§ **AIM OF THE EXERCISE**:
Write out exactly the lines of the entries below from the one holding "Continue the Blender" to the one holding "wall_panel(k * PH", inclusive, and leave out all other lines.

>> START THE RECORDS

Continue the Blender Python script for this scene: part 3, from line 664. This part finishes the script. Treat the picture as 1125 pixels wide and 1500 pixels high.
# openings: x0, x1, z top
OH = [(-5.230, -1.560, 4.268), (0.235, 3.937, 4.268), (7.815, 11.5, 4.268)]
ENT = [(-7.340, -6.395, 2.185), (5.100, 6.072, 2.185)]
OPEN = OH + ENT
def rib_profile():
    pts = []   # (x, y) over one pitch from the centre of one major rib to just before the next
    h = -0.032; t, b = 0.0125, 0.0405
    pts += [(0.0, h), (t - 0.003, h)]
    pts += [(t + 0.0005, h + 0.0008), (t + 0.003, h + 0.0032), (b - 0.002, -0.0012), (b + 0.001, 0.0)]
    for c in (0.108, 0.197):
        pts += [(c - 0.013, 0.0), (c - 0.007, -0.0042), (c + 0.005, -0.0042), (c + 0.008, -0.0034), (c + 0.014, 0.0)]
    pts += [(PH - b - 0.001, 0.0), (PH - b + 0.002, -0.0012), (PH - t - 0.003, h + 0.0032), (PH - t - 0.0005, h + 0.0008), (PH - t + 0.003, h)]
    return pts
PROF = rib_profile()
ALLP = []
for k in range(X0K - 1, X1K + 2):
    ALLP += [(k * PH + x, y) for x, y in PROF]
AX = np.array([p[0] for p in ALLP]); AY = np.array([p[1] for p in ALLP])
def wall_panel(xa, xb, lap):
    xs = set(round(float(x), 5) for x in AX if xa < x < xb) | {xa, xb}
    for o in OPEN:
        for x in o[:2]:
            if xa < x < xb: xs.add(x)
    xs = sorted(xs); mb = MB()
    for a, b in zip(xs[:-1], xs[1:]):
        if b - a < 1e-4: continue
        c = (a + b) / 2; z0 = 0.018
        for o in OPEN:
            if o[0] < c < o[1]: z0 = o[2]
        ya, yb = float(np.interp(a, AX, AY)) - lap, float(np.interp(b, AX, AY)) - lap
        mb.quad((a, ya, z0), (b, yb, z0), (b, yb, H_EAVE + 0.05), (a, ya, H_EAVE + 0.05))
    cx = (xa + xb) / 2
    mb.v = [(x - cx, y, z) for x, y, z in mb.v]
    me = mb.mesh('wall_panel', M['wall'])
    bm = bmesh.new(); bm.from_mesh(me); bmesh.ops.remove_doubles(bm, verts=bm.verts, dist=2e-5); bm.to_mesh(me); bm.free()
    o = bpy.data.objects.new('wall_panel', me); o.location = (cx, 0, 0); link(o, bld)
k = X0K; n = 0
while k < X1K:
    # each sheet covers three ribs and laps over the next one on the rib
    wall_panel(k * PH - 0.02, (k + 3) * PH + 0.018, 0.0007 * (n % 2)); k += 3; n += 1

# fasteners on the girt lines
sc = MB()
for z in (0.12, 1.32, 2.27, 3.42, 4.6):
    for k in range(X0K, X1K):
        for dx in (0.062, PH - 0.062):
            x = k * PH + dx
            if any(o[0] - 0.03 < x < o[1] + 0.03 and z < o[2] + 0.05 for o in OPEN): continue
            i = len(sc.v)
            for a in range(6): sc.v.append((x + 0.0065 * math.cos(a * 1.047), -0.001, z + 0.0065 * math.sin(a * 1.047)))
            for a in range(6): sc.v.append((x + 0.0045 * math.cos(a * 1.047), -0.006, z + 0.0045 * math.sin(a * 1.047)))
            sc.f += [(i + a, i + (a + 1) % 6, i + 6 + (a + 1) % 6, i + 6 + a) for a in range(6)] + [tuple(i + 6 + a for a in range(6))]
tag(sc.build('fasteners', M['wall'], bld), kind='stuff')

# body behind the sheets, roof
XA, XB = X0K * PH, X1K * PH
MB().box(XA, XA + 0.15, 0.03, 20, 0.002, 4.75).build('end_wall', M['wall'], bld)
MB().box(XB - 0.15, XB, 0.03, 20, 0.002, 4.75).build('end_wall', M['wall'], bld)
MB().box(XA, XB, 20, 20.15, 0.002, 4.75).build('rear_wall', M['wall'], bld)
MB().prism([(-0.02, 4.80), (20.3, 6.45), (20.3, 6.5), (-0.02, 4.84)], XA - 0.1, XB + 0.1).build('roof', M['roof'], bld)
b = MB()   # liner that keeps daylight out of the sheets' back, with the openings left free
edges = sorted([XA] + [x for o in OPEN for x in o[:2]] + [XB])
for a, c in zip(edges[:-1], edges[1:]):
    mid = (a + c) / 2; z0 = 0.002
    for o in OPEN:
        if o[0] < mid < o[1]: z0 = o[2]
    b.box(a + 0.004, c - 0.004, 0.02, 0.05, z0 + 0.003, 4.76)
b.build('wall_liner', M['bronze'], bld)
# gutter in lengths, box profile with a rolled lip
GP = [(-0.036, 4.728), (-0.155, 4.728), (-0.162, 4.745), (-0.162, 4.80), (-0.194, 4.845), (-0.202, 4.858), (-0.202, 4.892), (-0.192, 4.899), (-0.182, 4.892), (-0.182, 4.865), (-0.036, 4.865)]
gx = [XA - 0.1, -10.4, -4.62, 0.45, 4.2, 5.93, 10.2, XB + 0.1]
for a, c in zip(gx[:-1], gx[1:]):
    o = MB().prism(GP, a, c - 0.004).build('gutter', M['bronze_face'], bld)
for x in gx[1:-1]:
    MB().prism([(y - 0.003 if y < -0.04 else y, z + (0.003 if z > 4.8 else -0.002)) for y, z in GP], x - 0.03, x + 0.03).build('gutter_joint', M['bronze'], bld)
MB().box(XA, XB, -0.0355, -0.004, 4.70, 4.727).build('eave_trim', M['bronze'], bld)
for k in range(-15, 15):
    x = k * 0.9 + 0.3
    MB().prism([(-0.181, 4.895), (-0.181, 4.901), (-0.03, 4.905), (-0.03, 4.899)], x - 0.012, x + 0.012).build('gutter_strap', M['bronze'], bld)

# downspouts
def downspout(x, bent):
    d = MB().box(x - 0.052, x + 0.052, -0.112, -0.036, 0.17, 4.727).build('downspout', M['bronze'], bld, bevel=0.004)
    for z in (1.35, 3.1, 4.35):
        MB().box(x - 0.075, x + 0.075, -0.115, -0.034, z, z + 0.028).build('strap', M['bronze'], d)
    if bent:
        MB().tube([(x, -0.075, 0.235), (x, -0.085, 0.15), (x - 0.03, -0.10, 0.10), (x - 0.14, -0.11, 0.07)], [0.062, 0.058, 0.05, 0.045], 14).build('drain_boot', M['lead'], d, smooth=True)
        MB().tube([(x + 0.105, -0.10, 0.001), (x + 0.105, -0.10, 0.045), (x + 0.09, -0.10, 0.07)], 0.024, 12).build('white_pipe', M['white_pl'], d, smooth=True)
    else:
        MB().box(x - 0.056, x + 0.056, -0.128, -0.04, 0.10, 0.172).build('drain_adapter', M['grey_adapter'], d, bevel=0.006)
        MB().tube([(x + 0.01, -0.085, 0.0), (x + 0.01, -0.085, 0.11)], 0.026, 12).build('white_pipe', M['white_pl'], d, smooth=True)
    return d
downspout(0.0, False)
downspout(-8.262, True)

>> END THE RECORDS
>> START THE RECORDS

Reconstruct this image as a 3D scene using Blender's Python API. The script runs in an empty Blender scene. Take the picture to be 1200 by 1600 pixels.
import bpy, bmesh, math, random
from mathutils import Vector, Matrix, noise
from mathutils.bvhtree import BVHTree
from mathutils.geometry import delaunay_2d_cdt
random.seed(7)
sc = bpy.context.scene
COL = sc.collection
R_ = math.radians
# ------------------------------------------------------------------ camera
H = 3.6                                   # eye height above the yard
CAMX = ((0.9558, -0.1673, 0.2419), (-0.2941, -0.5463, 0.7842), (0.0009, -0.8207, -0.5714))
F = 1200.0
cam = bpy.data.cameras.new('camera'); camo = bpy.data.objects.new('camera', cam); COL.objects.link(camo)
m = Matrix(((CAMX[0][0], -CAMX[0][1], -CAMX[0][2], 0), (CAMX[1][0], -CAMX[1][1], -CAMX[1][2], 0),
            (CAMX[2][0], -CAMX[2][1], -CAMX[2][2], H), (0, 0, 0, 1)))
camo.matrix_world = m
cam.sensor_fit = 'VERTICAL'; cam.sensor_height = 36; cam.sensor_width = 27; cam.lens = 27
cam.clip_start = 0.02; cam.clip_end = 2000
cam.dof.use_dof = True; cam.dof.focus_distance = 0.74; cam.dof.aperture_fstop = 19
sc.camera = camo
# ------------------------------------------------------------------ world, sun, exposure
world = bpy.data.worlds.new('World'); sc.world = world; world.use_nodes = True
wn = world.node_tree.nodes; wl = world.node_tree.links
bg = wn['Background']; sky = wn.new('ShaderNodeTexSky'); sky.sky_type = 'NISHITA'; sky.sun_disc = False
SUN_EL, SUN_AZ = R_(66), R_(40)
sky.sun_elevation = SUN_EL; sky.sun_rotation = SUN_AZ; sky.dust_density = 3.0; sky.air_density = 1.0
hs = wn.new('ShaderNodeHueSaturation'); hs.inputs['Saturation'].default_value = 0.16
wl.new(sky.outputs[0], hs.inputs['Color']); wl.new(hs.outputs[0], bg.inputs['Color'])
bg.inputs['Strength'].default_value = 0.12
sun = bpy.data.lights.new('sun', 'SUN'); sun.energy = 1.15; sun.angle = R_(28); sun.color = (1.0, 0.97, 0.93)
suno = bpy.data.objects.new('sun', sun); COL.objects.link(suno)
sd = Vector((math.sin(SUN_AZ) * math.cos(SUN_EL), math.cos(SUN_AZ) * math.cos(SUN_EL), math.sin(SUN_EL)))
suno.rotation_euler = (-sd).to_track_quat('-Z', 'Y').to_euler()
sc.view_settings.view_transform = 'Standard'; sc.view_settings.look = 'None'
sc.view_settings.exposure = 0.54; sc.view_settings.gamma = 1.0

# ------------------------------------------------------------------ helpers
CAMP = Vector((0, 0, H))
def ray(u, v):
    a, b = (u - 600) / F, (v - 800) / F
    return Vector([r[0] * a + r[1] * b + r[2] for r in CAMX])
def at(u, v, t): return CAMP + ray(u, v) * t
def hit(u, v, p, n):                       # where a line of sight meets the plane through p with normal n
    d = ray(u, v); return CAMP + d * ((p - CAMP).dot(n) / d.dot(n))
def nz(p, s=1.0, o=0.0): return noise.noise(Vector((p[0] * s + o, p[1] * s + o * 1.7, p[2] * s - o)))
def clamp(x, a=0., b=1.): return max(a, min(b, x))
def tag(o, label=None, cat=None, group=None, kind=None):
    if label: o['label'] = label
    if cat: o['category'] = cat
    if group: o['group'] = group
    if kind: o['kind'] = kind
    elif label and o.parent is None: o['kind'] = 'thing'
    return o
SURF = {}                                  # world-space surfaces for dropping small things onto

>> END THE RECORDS

§ **RESULT OF THIS TASK**:
Continue the Blender Python script for this scene: part 3, from line 664. This part finishes the script. Treat the picture as 1125 pixels wide and 1500 pixels high.
# openings: x0, x1, z top
OH = [(-5.230, -1.560, 4.268), (0.235, 3.937, 4.268), (7.815, 11.5, 4.268)]
ENT = [(-7.340, -6.395, 2.185), (5.100, 6.072, 2.185)]
OPEN = OH + ENT
def rib_profile():
    pts = []   # (x, y) over one pitch from the centre of one major rib to just before the next
    h = -0.032; t, b = 0.0125, 0.0405
    pts += [(0.0, h), (t - 0.003, h)]
    pts += [(t + 0.0005, h + 0.0008), (t + 0.003, h + 0.0032), (b - 0.002, -0.0012), (b + 0.001, 0.0)]
    for c in (0.108, 0.197):
        pts += [(c - 0.013, 0.0), (c - 0.007, -0.0042), (c + 0.005, -0.0042), (c + 0.008, -0.0034), (c + 0.014, 0.0)]
    pts += [(PH - b - 0.001, 0.0), (PH - b + 0.002, -0.0012), (PH - t - 0.003, h + 0.0032), (PH - t - 0.0005, h + 0.0008), (PH - t + 0.003, h)]
    return pts
PROF = rib_profile()
ALLP = []
for k in range(X0K - 1, X1K + 2):
    ALLP += [(k * PH + x, y) for x, y in PROF]
AX = np.array([p[0] for p in ALLP]); AY = np.array([p[1] for p in ALLP])
def wall_panel(xa, xb, lap):
    xs = set(round(float(x), 5) for x in AX if xa < x < xb) | {xa, xb}
    for o in OPEN:
        for x in o[:2]:
            if xa < x < xb: xs.add(x)
    xs = sorted(xs); mb = MB()
    for a, b in zip(xs[:-1], xs[1:]):
        if b - a < 1e-4: continue
        c = (a + b) / 2; z0 = 0.018
        for o in OPEN:
            if o[0] < c < o[1]: z0 = o[2]
        ya, yb = float(np.interp(a, AX, AY)) - lap, float(np.interp(b, AX, AY)) - lap
        mb.quad((a, ya, z0), (b, yb, z0), (b, yb, H_EAVE + 0.05), (a, ya, H_EAVE + 0.05))
    cx = (xa + xb) / 2
    mb.v = [(x - cx, y, z) for x, y, z in mb.v]
    me = mb.mesh('wall_panel', M['wall'])
    bm = bmesh.new(); bm.from_mesh(me); bmesh.ops.remove_doubles(bm, verts=bm.verts, dist=2e-5); bm.to_mesh(me); bm.free()
    o = bpy.data.objects.new('wall_panel', me); o.location = (cx, 0, 0); link(o, bld)
k = X0K; n = 0
while k < X1K:
    # each sheet covers three ribs and laps over the next one on the rib
    wall_panel(k * PH - 0.02, (k + 3) * PH + 0.018, 0.0007 * (n % 2)); k += 3; n += 1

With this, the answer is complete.